Some good articles on the Wifi 6 standard and what it brings can be read at:

Nice to see an 80 Mbps (article states it as 10 MBps or did they mean 10 Mbps) increase in throughput on the Wifi 6 on a single device, though 30% improvements should be obtainable. We are still not using the 6 GHz band yet but Wifi 6 does support that and bigger improvements should be seen once this bandwidth becomes available. The benefits of Wifi 6 include greater support for more connected devices at once ie Wifi 5 (802.11ac) only supports 4 streams downstream simultaneously and 1 uplink. Wifi 6 supports 8 in either direction. This means more users on at once.

Sadly all this speed is bottlenecked by what speeds you get to and from the net. With the standard nbn™ max package at 100/40 Mbps, but the throughput max of Wifi 6 theoretically is around 10 Gbps. Best in Aug 2017 was 1,148 Mbit/s on the 2.4 GHz band and 4,804 Mbit/s on the 5 GHz band for a total of 5,956 Mbps (5.9 Gbps). See the problem? How to push 5 Gbps of traffic through the eye of a needle is what our biggest problem is.

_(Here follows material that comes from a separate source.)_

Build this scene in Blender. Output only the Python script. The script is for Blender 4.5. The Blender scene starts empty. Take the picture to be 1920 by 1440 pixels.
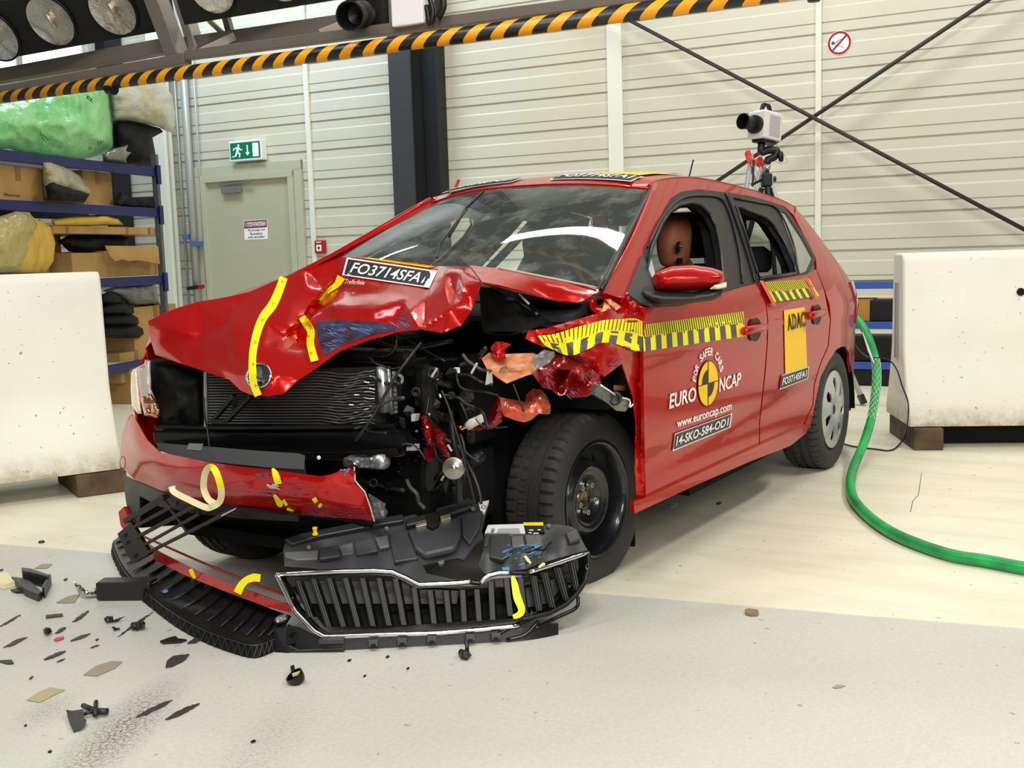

Even in the US with an entry level FTTP package of 300 Mbps the router will be waiting on the internet stream. A move to Singapore or NZ with their rollouts of 10 Gbps may see the real need for these devices. Wifi 5 will adequately handle a 1 Gbps internet connection but it does miss out on having lots of clients being served at 1 time.

So all in all great to see and if sharing content on your home network the speeds will be great (eg Home theatre from your own NAS), & if you have lots of devices that need to be on at 1 time then Wifi 6 devices should be great. If not and you want to improve your internet experience then Wifi 6 may be overkill.

Just a FYI most articles discuss speeds as Mbps not MBps. It gets confusing if users are used to seeing Mbps and then are presented with MBps and have to do mental arithmetic to get back to Mbps. So instead of 10 MBps it would be 80 Mbps, 73MBps is 584 Mbps, 109MBps is 872 Mbps.